The two biggest movie franchises of Sylvester Stallone’s career, Rocky and Rambo, were both ruined by the exact same problem. Stallone kickstarted his own movie star career with his Oscar-nominated script for Rocky, the story of underdog boxer Rocky Balboa rising up to take on the champ. After Rocky launched a blockbuster franchise, Stallone was dissatisfied with starring in just one and created a whole new franchise surrounding his First Blood character, grizzled Vietnam War veteran John Rambo. Both franchises have lasted for decades, and they were both ruined by the same problem.
The original Rocky movie captures the working-class grit of its title character as he scrapes by as a loan shark enforcer and trains by punching meat in a meat locker. But as Rocky became more famous, the movies became flashier and more artificial. The Rambo series similarly started off with an intimate character study – First Blood touched on the unfair treatment of veterans who returned from Vietnam – but its sequels glorified the violence that their predecessor deconstructed. Both franchises essentially suffer from the same problem.
Sylvester Stallone’s Rocky & Rambo Franchises Were Ruined By The Same Problem
Both Rocky and Rambo started out as character-based stories that were more about a man’s struggle than action, but they both became more cartoonish and overblown in their sequels, relying more on cheaper thrills than character work. The timeless original Rocky movie is all about Rocky’s Herculean effort to hold his own in the ring against the heavyweight champion. But the sequels brought in a procession of A-list opponents, from Mr. T to Dolph Lundgren, and cared more about Rocky’s rivalry with the villain than his own internal battles. Rocky was turned into the kind of squeaky-clean Hollywood hero he initially subverted.
The same thing happened with Rambo throughout his adventures. Rambo started off as a traumatized war veteran who didn’t want to take any more lives. In First Blood, one person dies, and they’re not killed by Rambo; they’re killed by their own recklessness as they attempt to kill him. But in the fourth film, simply titled Rambo, Rambo kills so many people that it set a new record for a movie’s body count. The final installment, Rambo: Last Blood, purported to bring the character back to his roots, but it was just another blood-soaked actioner.
Only 1 Sylvester Stallone Movie Franchise Has Been Fixed
Out of the Rocky and Rambo franchises, only one of them managed to recover from the slump they found themselves in.
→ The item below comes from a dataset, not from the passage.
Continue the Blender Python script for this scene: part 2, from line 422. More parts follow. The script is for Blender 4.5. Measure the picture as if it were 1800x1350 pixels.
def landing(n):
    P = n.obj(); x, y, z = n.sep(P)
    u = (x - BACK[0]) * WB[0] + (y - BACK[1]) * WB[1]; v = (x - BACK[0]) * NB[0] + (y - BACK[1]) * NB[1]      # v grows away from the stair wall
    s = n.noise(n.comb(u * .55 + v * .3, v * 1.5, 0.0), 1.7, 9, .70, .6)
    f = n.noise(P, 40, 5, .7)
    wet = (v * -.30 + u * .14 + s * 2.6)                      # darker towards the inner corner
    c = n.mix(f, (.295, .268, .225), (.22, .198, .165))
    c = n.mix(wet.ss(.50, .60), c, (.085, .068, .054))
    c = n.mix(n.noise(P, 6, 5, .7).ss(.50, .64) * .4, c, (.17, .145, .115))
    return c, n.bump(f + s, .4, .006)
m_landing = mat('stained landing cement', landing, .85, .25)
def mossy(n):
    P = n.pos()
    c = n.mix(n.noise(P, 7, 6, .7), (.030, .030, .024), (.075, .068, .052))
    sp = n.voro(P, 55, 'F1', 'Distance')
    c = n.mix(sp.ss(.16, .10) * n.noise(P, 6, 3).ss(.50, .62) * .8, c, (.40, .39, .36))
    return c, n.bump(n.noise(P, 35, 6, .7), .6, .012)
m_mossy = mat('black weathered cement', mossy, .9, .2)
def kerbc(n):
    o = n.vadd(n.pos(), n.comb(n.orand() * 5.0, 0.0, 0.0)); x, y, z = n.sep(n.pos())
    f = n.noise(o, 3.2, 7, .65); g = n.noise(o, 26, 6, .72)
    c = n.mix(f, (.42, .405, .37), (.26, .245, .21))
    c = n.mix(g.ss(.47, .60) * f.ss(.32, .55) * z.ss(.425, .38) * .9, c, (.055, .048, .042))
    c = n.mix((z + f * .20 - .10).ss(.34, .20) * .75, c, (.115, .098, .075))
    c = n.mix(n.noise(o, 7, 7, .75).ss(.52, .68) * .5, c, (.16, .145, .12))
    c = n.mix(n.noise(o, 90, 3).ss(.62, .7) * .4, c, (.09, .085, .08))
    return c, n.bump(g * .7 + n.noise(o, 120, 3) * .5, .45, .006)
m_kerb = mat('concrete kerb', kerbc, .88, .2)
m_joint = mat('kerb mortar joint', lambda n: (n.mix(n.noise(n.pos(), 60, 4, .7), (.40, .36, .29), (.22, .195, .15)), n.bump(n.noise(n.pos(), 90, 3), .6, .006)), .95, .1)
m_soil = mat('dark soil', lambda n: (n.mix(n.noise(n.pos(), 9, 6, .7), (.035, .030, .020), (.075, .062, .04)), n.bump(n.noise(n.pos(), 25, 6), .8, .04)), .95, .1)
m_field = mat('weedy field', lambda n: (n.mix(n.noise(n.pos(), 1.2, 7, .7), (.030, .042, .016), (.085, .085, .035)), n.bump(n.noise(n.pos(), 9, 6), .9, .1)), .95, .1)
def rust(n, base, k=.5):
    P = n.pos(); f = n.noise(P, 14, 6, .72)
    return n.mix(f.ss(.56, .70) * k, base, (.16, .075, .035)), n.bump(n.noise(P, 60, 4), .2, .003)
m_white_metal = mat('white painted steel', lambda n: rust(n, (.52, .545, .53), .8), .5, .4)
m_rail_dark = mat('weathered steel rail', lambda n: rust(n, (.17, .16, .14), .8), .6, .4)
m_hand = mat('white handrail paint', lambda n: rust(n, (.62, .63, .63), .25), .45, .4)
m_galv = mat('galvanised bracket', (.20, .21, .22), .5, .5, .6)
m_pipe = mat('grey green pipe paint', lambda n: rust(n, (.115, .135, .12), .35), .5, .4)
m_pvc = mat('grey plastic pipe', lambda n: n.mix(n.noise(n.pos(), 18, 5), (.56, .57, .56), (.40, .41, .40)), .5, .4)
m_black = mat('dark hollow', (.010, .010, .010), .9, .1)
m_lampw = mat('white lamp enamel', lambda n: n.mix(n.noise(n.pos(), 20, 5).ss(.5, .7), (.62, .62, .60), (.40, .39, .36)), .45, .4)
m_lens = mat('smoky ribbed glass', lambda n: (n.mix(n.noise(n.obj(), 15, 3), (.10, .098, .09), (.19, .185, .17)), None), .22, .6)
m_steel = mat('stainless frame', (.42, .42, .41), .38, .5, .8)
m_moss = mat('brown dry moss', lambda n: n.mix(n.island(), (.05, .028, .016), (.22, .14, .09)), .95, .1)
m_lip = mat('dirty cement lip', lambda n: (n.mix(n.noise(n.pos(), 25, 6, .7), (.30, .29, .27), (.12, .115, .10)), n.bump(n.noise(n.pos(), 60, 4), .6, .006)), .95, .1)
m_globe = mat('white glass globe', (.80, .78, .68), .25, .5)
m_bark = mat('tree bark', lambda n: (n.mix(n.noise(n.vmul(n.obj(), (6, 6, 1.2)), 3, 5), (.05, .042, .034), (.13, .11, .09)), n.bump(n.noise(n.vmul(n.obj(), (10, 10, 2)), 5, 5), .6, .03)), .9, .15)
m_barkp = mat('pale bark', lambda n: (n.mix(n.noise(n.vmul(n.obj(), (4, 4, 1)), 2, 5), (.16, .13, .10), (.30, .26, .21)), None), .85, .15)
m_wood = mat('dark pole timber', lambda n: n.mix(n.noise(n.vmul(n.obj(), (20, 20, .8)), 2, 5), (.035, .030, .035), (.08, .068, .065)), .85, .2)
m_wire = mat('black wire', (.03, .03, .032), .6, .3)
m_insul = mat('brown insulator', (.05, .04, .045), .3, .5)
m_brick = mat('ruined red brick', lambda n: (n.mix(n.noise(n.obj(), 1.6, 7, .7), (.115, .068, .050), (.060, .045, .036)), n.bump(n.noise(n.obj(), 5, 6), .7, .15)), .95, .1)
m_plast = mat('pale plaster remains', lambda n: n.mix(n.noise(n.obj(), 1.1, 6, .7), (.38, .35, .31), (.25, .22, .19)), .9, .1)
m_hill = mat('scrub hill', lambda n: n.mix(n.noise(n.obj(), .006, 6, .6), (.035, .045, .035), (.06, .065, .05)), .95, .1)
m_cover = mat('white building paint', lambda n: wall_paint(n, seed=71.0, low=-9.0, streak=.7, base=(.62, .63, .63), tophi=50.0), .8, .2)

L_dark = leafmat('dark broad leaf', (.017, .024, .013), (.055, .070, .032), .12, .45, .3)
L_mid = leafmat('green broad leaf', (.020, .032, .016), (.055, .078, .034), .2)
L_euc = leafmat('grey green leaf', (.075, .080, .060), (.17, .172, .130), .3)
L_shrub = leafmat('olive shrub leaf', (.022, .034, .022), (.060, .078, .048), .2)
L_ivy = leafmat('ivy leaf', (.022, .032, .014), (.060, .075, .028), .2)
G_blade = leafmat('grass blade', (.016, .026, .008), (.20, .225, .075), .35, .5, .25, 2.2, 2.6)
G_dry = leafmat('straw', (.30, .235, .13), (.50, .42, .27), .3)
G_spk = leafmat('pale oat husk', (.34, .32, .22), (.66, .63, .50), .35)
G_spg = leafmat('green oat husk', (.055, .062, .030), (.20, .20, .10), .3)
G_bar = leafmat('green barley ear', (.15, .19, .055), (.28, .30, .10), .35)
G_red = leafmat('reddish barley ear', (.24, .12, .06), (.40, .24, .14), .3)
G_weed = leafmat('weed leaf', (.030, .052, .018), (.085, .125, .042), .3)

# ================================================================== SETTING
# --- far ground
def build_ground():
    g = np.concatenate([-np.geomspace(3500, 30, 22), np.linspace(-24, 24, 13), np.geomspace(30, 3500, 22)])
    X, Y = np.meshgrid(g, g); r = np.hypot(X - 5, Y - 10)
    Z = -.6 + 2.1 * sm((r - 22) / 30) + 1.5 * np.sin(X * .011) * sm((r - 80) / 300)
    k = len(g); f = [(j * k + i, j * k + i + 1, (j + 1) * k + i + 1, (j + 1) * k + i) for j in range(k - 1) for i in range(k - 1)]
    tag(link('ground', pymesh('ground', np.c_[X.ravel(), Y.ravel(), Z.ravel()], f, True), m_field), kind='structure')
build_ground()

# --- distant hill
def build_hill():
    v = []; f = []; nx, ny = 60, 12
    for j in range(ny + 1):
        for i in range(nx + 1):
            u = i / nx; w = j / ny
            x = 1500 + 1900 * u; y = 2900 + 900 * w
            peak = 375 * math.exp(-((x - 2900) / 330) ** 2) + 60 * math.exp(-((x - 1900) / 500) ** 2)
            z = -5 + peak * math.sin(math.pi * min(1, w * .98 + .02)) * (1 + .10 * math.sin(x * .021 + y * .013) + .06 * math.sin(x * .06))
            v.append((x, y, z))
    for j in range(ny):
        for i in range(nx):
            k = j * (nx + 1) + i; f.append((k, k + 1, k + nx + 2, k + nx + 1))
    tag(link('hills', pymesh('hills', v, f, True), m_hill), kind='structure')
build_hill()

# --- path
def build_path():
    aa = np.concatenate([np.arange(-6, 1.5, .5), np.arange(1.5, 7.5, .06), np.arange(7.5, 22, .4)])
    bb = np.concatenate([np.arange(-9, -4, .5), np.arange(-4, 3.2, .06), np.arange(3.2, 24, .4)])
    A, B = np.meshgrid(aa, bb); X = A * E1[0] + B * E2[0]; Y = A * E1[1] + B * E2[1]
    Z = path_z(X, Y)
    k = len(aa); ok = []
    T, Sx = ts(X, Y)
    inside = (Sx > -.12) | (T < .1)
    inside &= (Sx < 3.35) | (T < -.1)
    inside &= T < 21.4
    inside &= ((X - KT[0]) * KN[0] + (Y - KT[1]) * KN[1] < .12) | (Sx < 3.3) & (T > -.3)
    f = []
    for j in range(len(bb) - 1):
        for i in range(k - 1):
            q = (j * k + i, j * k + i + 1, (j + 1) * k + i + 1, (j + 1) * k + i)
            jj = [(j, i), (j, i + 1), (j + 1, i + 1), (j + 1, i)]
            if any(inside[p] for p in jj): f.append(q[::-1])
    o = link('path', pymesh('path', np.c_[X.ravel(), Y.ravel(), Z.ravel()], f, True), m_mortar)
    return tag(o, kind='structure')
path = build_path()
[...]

Sylvester Stallone salvaged the Rocky series with its first legacy sequel, Rocky Balboa, which took the character back to his grounded, gritty roots. Rocky Balboa is more interested in the emotions of an aging champion taking on a young buck than the flash and flair of the boxing matches themselves. The Rocky franchise was further saved by the beautifully crafted Creed movies. The Rambo franchise never recovered and remained a high-octane action franchise where character is secondary to bloodshed.